ILLUMINATE SF
LIFE DEATH/KNOWS DOESN'T KNOW
Bruce Nauman
Installed: May 14, 2016 - Summer, 2017
Yerba Buena: 151 Third Street, SFMOMA
During its exhibition at San Francisco Museum of Modern Art (SFMOMA), Bruce Nauman's wry wordplay and playful use of neon tubing in Life Death/Knows Doesn't Know (1983) subverted expectations of neon signage, replacing the lexicon of commercial advertising with weighty but contradictory terms: life/death, pleasure/pain, love/hate — intersected by ambiguous sentence fragments that underscore the haphazardness of language itself. The light cast by neon on the surrounding walls enveloped the viewer, while the tone of dry satire spoke of high art in the materials of low culture and advertising, setting up a clash that questioned old assumptions about the purpose of art and artists. Austrian philosopher Ludwig Wittgenstein's ideas about language have been an important influence on Nauman’s work, shaping his interest in the way words succeed or fail in referring to objects in the world.

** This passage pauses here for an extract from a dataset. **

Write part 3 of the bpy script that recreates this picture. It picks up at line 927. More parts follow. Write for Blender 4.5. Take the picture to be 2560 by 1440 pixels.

Artist: Bruce Nauman pioneered and remains at the forefront of exploring language and the body through revelatory, rigorously conceived and realized individual artworks, installations, and performance. Although his work is not easily defined by its materials, styles, or themes, sculpture is central to it, and it is characteristic of Post-Minimalism in the way it blends ideas from Conceptualism, Minimalism, performance art, and video art. The revival of interest in Marcel Duchamp in the 1960s also clearly influenced Nauman in various ways, from encouraging his love of wordplay to infusing his work with a satirical and sometimes absurdist tone. Despite the impact of Dada, however, he continued to view his art less as a playful or creative enterprise than as a serious research endeavor, one he likes to carry out in seclusion from the art world, one that is shaped by his interests in ethics and politics.